N° 1232, 2 mars 2016
Ça va faire plaisir à d’aucuns (nombreux j’espère), ça va valoir à Charlie quelques ventes et (ou) quelques abonnements en plus (j’espère aussi), et pis surtout ça va énerver plus d’un, ce qui me met en joie. Ces lecteurs-pinailleurs vont m’abreuver de force lettres d’insultes ou d’indignation, agacés qu’ils seront à l’idée saugrenue qui m’est venue après les attentats du 7 janvier 2015 d’écrire à nouveau une chronique dans la presse libre à 10 francs (voire à 3 euros… Pardonnez ce décalage, je suis resté en 1992 où Charlie valait 10 balles alors que de nos jours il en vaut autant, mais ce sont des balles de kalachnikov – ce ne sont pas les 12 victimes de janvier qui me contrediront…).
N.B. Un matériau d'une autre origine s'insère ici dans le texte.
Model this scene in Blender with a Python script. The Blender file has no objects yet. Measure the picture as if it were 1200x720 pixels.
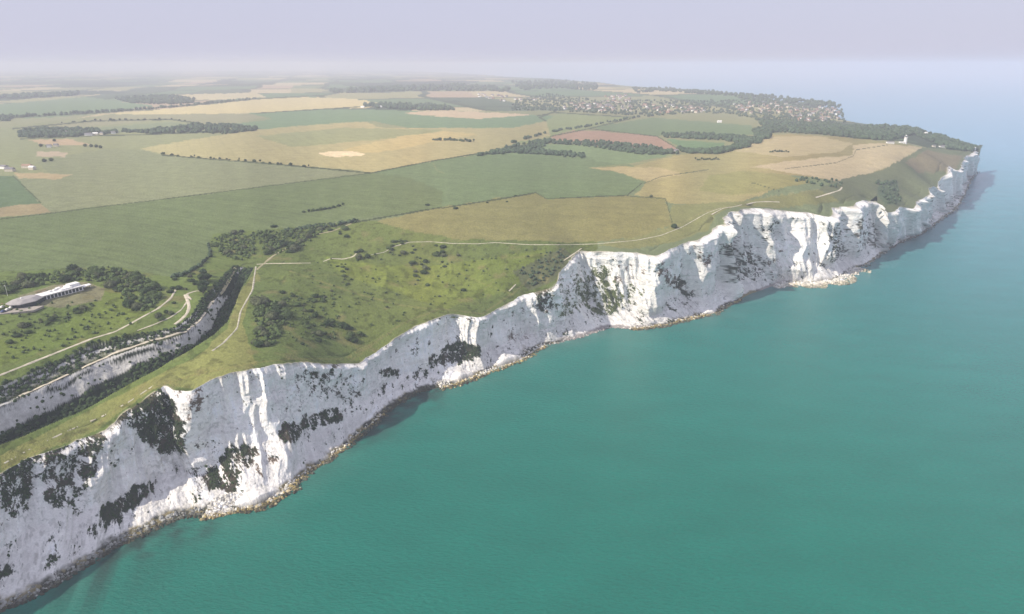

A l’insistance de Charb hier, à celle de Riss aujourd’hui, je reprends donc ma plume dérisoire mais guidée par les simples désir et plaisir d’écrire, pour vous offrir deux colonnes de bonheur, de colères, d’émotions, de douleurs qui habitent ma triste vie de saltimbanque enroué (pas si triste que ça, ces temps-ci)…
(Dieu que j’aime les parenthèses et les points de suspension, que je ne sais même pas d’où me vient cette propension à les utiliser par trop fréquemment… En revanche, j’éprouve une aversion pour les points-virgules, dont j’ignore en quel endroit ils doivent prétentieusement se placer…)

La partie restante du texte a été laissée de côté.